Abstract

The Learning Preference Scale—Students and the Learning Preference Scale—Teachers were administered to large samples from Sydney schools ( n = 1,814 and 619, respectively). With corresponding American versions, a large sample of students and teachers was tested in Minneapolis schools ( n = 1,059 and 342, respectively). Data were analyzed first in separate batches by country, and then combined using country as a variable. School year and sex findings are discussed for students. Teaching subject, sex, and years of teaching experience findings are discussed for teachers. The Sydney and Mineapolis data are similar when each data set is analyzed separately. In both cities the girl-boy differences are identical: the girls show stronger cooperative preferences and the boys stronger competitive and individualized preferences.
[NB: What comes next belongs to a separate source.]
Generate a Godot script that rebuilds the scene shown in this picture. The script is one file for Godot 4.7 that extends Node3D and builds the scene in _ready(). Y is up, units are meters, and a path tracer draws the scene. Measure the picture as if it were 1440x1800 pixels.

The overall trends with regard to school year, too, are the same, with cooperative and competitive preferences increasing with year level and individualized preference decreasing. In addition, teachers in both cities show striking similarities. Males have more orientation to competitive learning than females. Primary/elementary teachers express more cooperative preferences than secondary teachers, whereas high school teachers, especially those of science and mathematics, are more strongly competitive in their preferences. Dissimilarities become evident, however, when direct comparisons are made between the sets of data for the two locations. Both students and teachers in Sydney are more competitively inclined, more individualistically inclined, and less cooperatively inclined than the sample of their American counterparts. Although the emphasis on competition and individualization in American schools has been seen as excessive and has drawn loud criticism from social commentators, this emphasis in Australia, which is even greater, has attracted very little attention. Because of geographic and social isolation, certain aspects of Australian society have been relatively free from criticism. Comparative data such as those from the present study offer the chance to bring the competitive/indivudalistic ethos predominant in Australia under critical examination.